James Baldwin astutely referred to this moment as a form of reconciliation akin to that of a movie kiss. But by positioning this final scene of supposed racial harmony so soon after the earlier moment when Gillespie’s prejudice resurfaces with a vengeance, the film takes on a bittersweet quality. The men’s final goodbye portends hope while subtly, yet cynically, acknowledging that Gillespie’s feelings of camaraderie with a Black man are fleeting, that his racism will almost certainly endure long after Tibbs’s train has pulled out of the station.
Image/Sound
Criterion’s transfer for this release uses the same 4K restoration that Kino Lorber used for its 2022 4K UHD, and as such the image presentations are unsurprisingly very similar.

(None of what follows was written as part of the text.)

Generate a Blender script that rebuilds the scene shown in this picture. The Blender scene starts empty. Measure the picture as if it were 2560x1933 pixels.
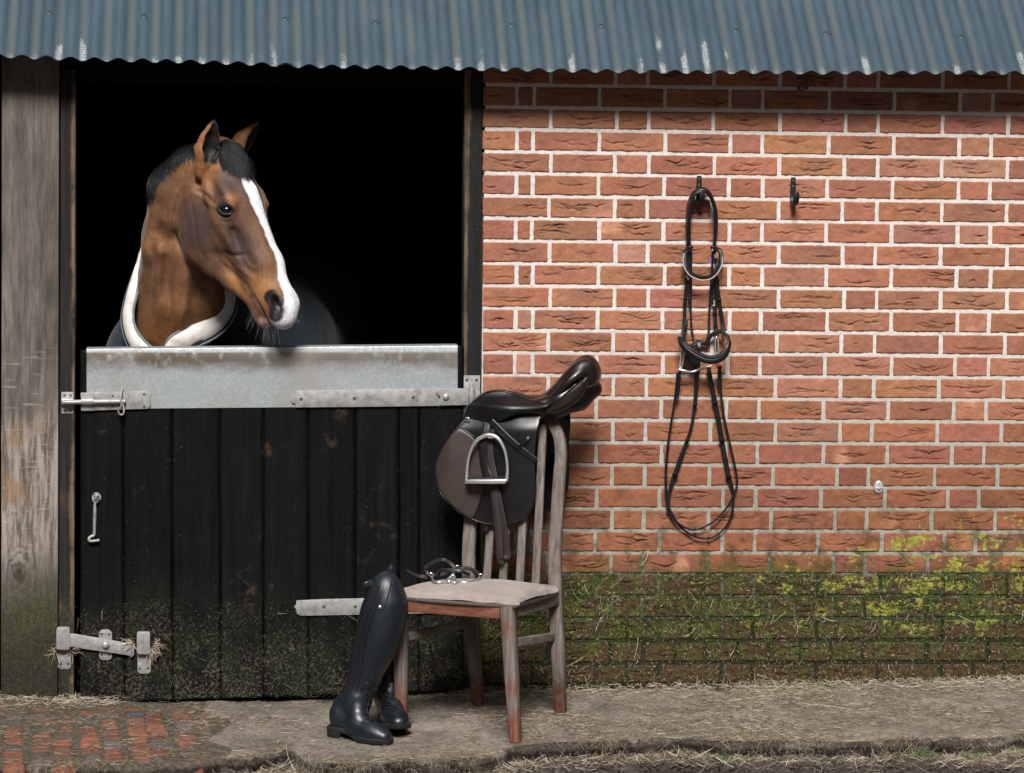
import bpy, bmesh, math, random
import numpy as np
from mathutils import Vector, Matrix
from mathutils.geometry import delaunay_2d_cdt
RND = random.Random(7)
NR = np.random.RandomState(11)
SC = bpy.context.scene
COL = SC.collection

# ------------------------------------------------------------------ camera, sky, sun, exposure
CAM_POS = np.array([-1.40255, -10.08415, 1.88010])
FPX, CXP, CYP = 7500.0, 1280.0, 966.5            # focal length and centre in pixels of a 2560 px wide frame
def _rot(a, b, c):
    ca, sa, cb, sb, cc, sc = math.cos(a), math.sin(a), math.cos(b), math.sin(b), math.cos(c), math.sin(c)
    Rz = np.array([[ca, -sa, 0], [sa, ca, 0], [0, 0, 1]])
    Rx = np.array([[1, 0, 0], [0, cb, -sb], [0, sb, cb]])
    Ry = np.array([[cc, 0, sc], [0, 1, 0], [-sc, 0, cc]])
    return Rz @ Rx @ Ry
CR = _rot(-0.10437, -0.08296, -0.014436)          # columns: right, forward, up
cam = bpy.data.cameras.new('camera')
cam.sensor_width = 36.0
cam.lens = FPX / 2560.0 * 36.0
cam.clip_end = 2000.0
camo = bpy.data.objects.new('camera', cam)
COL.objects.link(camo)
camo.matrix_world = Matrix([[CR[0, 0], CR[0, 2], -CR[0, 1], CAM_POS[0]],
                            [CR[1, 0], CR[1, 2], -CR[1, 1], CAM_POS[1]],
                            [CR[2, 0], CR[2, 2], -CR[2, 1], CAM_POS[2]], [0, 0, 0, 1]])
SC.camera = camo

SUN_EL, SUN_AZ = math.radians(45.5), math.radians(-8)   # azimuth measured from straight in front of the wall, + to the right
world = bpy.data.worlds.new('World')
SC.world = world
world.use_nodes = True
wn = world.node_tree.nodes
wl = world.node_tree.links
for n in list(wn):
    wn.remove(n)
sky = wn.new('ShaderNodeTexSky')
sky.sky_type = 'NISHITA'
sky.sun_disc = False
sky.sun_elevation = SUN_EL
sky.sun_rotation = math.pi - SUN_AZ
sky.dust_density = 6.0
sky.air_density = 1.0
hs = wn.new('ShaderNodeHueSaturation')
hs.inputs['Saturation'].default_value = 0.42          # thin overcast: a paler sky
tc = wn.new('ShaderNodeTexCoord')
sp = wn.new('ShaderNodeSeparateXYZ')
mr = wn.new('ShaderNodeMapRange')                     # overcast: darker near the horizon (trees and sheds round the yard)
mr.interpolation_type = 'SMOOTHSTEP'
mr.inputs['From Min'].default_value = 0.34
mr.inputs['From Max'].default_value = 0.95
mr.inputs['To Min'].default_value = 0.02
mr.inputs['To Max'].default_value = 0.60
mx = wn.new('ShaderNodeMix')
mx.data_type = 'RGBA'
mx.blend_type = 'MULTIPLY'
mx.inputs['Factor'].default_value = 1.0
bg = wn.new('ShaderNodeBackground')
bg.inputs['Strength'].default_value = 0.05
wo = wn.new('ShaderNodeOutputWorld')
wl.new(sky.outputs[0], hs.inputs['Color'])
wl.new(tc.outputs['Generated'], sp.inputs[0])
wl.new(sp.outputs['Z'], mr.inputs['Value'])
wl.new(hs.outputs[0], mx.inputs['A'])
wl.new(mr.outputs[0], mx.inputs['B'])
wl.new(mx.outputs['Result'], bg.inputs['Color'])
wl.new(bg.outputs[0], wo.inputs[0])

sun = bpy.data.lights.new('sun', 'SUN')
sun.energy = 1.5
sun.angle = math.radians(17)
sun.color = (1.0, 0.968, 0.935)
suno = bpy.data.objects.new('sun', sun)
COL.objects.link(suno)
_sd = Vector((math.sin(SUN_AZ) * math.cos(SUN_EL), -math.cos(SUN_AZ) * math.cos(SUN_EL), math.sin(SUN_EL)))
suno.rotation_euler = _sd.to_track_quat('Z', 'Y').to_euler()
SC.view_settings.view_transform = 'Standard'
SC.view_settings.look = 'None'
SC.view_settings.gamma = 1.0
SC.view_settings.exposure = 1.74

# ------------------------------------------------------------------ pixel -> point helpers (design aid: the photo is measured, depth is chosen)
def ray(u, v):
    return CR @ np.array([(u - CXP) / FPX, 1.0, -(v - CYP) / FPX])
def S(u, v, Y=0.0):                                   # 2560-px photo coordinates, on the plane y = Y
    d = ray(u, v)
    return CAM_POS + (Y - CAM_POS[1]) / d[1] * d
def D(x, y, Y=0.0):                                   # 2212-px coordinates
    return S(x * 1.15732, y * 1.15732, Y)
REG = {'horse': (260, 260, 2.61), 'saddle': (1040, 860, 2.8788), 'chair': (960, 1340, 2.9827), 'bri': (1600, 420, 3.4783),
       'brl': (1600, 860, 3.2109), 'boot': (780, 1380, 3.21), 'bolt': (120, 840, 3.6867), 'hinge': (700, 840, 3.95),
       'kick': (0, 1500, 3.4563)}
def Z(reg, x, y, Y=0.0):
    a, b, s = REG[reg]
    return S(a + x / s, b + y / s, Y)
def SG(u, v, slope=0.055):                            # photo pixel -> point on the sloping apron
    d = ray(u, v)
    t = (slope * CAM_POS[1] - CAM_POS[2]) / (d[2] - slope * d[1])
    return CAM_POS + t * d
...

Image detail and depth is impressive throughout, but especially in the nighttime sequences, where the inky blacks and high contrast make virtually every inch of the frame clearly visible. Criterion’s 2019 Blu-ray only came with mono audio, so the addition of a 5.1 surround track (the same one, incidentally, included on Kino’s 4K UHD) is another marked upgrade from that release.
Extras
All the extras here have been ported over from prior Criterion releases. The 2008 commentary track by Norman Jewison and Haskell Wexler is a nicely balanced discussion of the film—its themes, historical context, often experimental shooting methods, and more. Jewison speaks mostly to the film’s social import and performances, charting the personal and professional relationship between Sidney Poitier and Rod Steiger. Wexler, for his part, offers seemingly endless technical insights, about everything from his expressive use of mesh and screens to achieve a more textured look in numerous shots and tricks he learned from Raoul Coutard.
In an interview recorded for the 2019 Blu-ray, Jewison provides context for his decision to imbue the film with humor and discusses his working relationship with the film’s editor, Hal Ashby. In another interview recorded for that release, Lee Grant discusses the tender scene where Poitier’s Virgil consoles her character after her husband’s murder, as well as voices her anger at being blacklisted. There are also interviews with Poitier and Aram Goudsouzian, author of Sidney Poitier: Man, Actor, Icon, that touch on the actor’s political beliefs, his rise to fame throughout the civil rights movement, and his frustrations with Hollywood for depriving his characters of sexuality so that he can be deemed “safe” for white audiences.
Elsewhere, the film’s wildly eclectic soundtrack is given its due in “Quincy Jones: Breaking New Sound.” The disc also includes a short documentary, “Turning Up the Heat: Movie-Making in the ’60s,” a theatrical trailer, and a booklet with a shrewd essay by K. Austin Collins that delves into the film’s depiction of racial intimacy and complex juxtapositions of rage and pride.
Overall
Criterion’s new 4K UHD release of In the Heat of the Night may not come with any new extras, but it offers a nice boost in A/V presentation from the label’s 2019 Blu-ray.